Take the opposite extreme case of luxury goods. Ignoring the inefficiencies of “status symbols” and the like, here society has allowed a subset of the population, elites, to vote with their wallets. Cost is rarely the deciding factor between luxury handbag #1 or #2, but quality is everything. We have developed a mechanism where scale and cost efficiency are temporarily suspended, and we go in search of perfection. This is exactly the recipe Elon Musk famously followed to launch Tesla – start with a luxury car, perfect the craft, and then worry about scale and cost to get it to the masses.

With a lens like this, it’s plain to see what society plays a fundamental role in determining quality and influencing progress. Product subsidies are the cost of surveying the public and asking them to take a risk on your product before its proven or perfected.
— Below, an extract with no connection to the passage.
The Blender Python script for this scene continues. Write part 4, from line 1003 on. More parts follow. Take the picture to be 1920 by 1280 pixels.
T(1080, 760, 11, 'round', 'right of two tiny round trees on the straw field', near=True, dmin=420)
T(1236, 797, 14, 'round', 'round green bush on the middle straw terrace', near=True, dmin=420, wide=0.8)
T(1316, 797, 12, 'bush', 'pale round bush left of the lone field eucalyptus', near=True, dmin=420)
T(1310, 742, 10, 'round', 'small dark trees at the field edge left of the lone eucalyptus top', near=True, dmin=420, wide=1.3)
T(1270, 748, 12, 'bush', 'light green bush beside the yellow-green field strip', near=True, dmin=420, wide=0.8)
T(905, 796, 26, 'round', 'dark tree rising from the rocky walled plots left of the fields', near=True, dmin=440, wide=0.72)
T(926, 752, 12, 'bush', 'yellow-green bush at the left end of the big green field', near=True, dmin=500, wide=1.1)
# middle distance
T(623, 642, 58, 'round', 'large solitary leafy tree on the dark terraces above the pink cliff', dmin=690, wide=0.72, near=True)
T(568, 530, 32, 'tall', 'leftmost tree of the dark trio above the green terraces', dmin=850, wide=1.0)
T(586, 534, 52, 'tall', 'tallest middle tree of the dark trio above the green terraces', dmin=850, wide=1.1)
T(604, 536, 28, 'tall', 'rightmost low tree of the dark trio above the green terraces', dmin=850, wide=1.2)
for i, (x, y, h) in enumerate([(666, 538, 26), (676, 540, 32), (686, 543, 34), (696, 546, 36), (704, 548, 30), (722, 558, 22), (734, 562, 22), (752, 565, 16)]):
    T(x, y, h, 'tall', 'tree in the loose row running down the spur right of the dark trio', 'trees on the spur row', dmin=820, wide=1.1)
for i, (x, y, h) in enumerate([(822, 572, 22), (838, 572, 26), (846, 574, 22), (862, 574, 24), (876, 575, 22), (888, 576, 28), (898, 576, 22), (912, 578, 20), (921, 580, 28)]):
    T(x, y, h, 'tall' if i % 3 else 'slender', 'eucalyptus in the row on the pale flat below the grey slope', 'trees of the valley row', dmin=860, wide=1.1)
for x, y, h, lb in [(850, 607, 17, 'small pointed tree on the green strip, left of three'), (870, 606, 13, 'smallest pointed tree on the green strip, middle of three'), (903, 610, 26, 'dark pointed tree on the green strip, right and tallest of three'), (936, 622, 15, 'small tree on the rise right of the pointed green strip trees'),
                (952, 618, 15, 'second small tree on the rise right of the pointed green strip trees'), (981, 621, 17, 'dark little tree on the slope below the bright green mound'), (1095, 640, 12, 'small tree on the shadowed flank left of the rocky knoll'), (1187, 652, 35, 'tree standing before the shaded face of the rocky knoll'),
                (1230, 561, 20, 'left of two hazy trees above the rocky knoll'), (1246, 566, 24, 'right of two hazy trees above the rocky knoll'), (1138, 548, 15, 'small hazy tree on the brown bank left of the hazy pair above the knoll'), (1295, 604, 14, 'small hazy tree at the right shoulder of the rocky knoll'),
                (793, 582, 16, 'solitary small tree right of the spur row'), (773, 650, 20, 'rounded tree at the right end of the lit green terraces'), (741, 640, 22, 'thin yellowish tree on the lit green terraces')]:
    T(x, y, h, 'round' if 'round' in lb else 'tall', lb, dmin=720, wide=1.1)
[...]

So the question then becomes: who should shoulder the burden of this subsidy? Should it simply become part of the cost of launching a new product? Or should society place value on the net good created by those who tried something imperfect first and provided feedback (perhaps through an angry tweet) to make it better?

The question is perhaps easier than you might consider. Let’s consider a proof by contradiction. Imagine an extreme scenario where human survival is entirely automated – food is grown in abundance by agro-robots, and houses are 3D-printed via a drag and drop interface in an app easy enough for a child to use. If competitive market forces are allowed to follow, the price of these escentials will fall to ~0 as the tech becomes ubiquitous over a long horizon. Since survival and comfort are all but guaranteed, there is now no need for anyone to “work” except to create and innovate and keep human progress alive.

To follow through with our proof by contradiction, imagine there is no way to make money except by being that innovator – no government subsidy, and profits have been driven to 0 in all simple jobs because of automation. While not everyone will be the next inventor or theorist, everyone will be happy to discern between the best ideas and the worst. But here is our conundrum – if there is no work, there is no ability to obtain money and buy anything new and unproven (not scaled to complete automation), and thus no way to perform the socially valuable task of contributing your opinion on the next innovation to make society better. So how does society continue to empower innovators?

You might guess VC funding but we’ve just stumbled on another battery issues:

  1. Do we really want to constrain innovation to being essentially granted “permission to try” by a class of capital holders; remember that there is no sense of bootstrapping as there is no other productive labor someone could follow to self-fund their ideas. Why would we centralize the ability to try something new which is so core to capitalism and innovation?
  2. Even if we decide grants decided by some central committee are the path forward in contrast with the decentralized capitalist spirit, remember that you will literally have to give 100% subsidies if there is no other way to make money. But this in turn breaks an important physiological aspect of capitalism: if everything is free, i.e. not even an opportunity cost to taking everything you will run into hoarding, and lack of meaningful consideration when decisions are being made which was the whole point to begin with.

So here we are, unable to proceed unless every participant has some seed money to (1) bootstrap thier ideas for validation, (2) spend on validating the ideas of others. And if every participant, regardless of their actions needs this universal basic income to participate meaningfully in society, there is only one entity central enough to provide this whose incentives align with the desire to keep society functioning – the government who issues the mechanism of voting – the currency.